El pasado fin de semana, Donald Trump publicó en X una frase que ha encendido un debate jurídico y político en Estados Unidos -pero que también lleva a pensar en otros contextos: “El que salva a su país no viola la ley”. Atribuida a Napoleón Bonaparte, la afirmación parece justificar la transgresión de normas en aras de un supuesto bien superior. Pero, ¿realmente puede salvarse un país pisoteando la legalidad; la democracia?
Para responder a esta pregunta, recordemos un episodio que marcó la historia de los Estados Unidos. En 1974, Richard Nixon se convirtió en el primer presidente en renunciar a su cargo tras el escándalo de Watergate. El país enfrentaba una crisis de confianza en sus instituciones, y hubo quienes argumentaron que la estabilidad nacional justificaba que Nixon se mantuviera en el poder. Sin embargo, la fuerza del estado de derecho prevaleció: el Congreso, la Corte Suprema y la prensa libre actuaron dentro de los cauces legales para garantizar que ningún líder estuviera por encima de la ley. Su sucesor, Gerald Ford, optó por concederle un indulto para evitar una crisis mayor, pero el mensaje fue claro: en una democracia, la legalidad no puede ser sacrificada bajo la excusa del bien común.

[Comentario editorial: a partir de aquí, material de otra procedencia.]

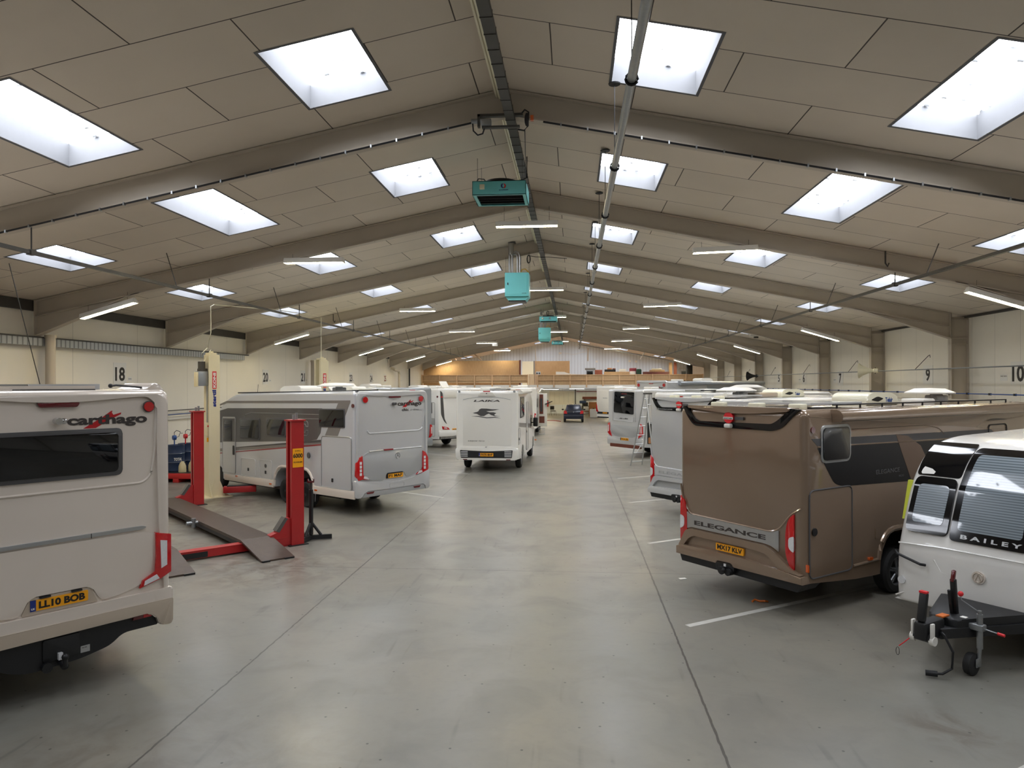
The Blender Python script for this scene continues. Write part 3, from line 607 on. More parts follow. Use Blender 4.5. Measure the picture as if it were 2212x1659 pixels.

La historia ha demostrado que quienes realmente salvan a sus países no son aquellos que se colocan por encima de las normas, sino quienes trabajan dentro del marco legal para reformarlo desde dentro. Pensemos en Nelson Mandela, quien, incluso en prisión, respetó las reglas del juego para desmontar el apartheid desde una perspectiva legal y pacífica. O en Lech Walesa, quien lideró la lucha sindical en Polonia sin recurrir a la ilegalidad, sino impulsando cambios dentro de las instituciones. O en, fin, en Pepe Mujica, quien, tras haber sido guerrillero, comprendió que la verdadera transformación del Uruguay sólo podía darse a través del respeto a la legalidad y las instituciones democráticas.
En contraste, los líderes que han abrazado la idea de que pueden salvar a sus naciones desde la ilegalidad han dejado tras de sí ruinas y caos. Hitler, en su ascenso al poder, violó repetidamente las normas bajo el pretexto de fortalecer Alemania. En tiempos modernos, Vladimir Putin ha utilizado un discurso de salvación nacional para justificar invasiones, represión y la manipulación de las instituciones en favor de su permanencia en el poder. En América Latina, dictadores como Fidel Castro, Daniel Ortega o Nicolás Maduro, por ejemplo, utilizaron la misma lógica para justificar medidas arbitrarias que terminaron por demoler las democracias que juraban proteger.
El peligro de la frase de Trump radica en que normaliza la impunidad. Si aceptamos que alguien puede violar la ley para “salvar” a su país, ¿quién define qué es salvar? ¿No es este el camino hacia el autoritarismo? La grandeza de una nación no reside en la fuerza de una sola persona que decide qué normas seguir y cuáles no, sino en el compromiso colectivo de sus ciudadanos por hacer que las leyes sean respetadas.
Donald Trump y quienes piensan con él se equivocan. No se salva a un país desde la ilegalidad; se lo condena a la incertidumbre. Y la historia no ha perdonado nunca a quienes destruyen el orden legal con la excusa de ser sus salvadores.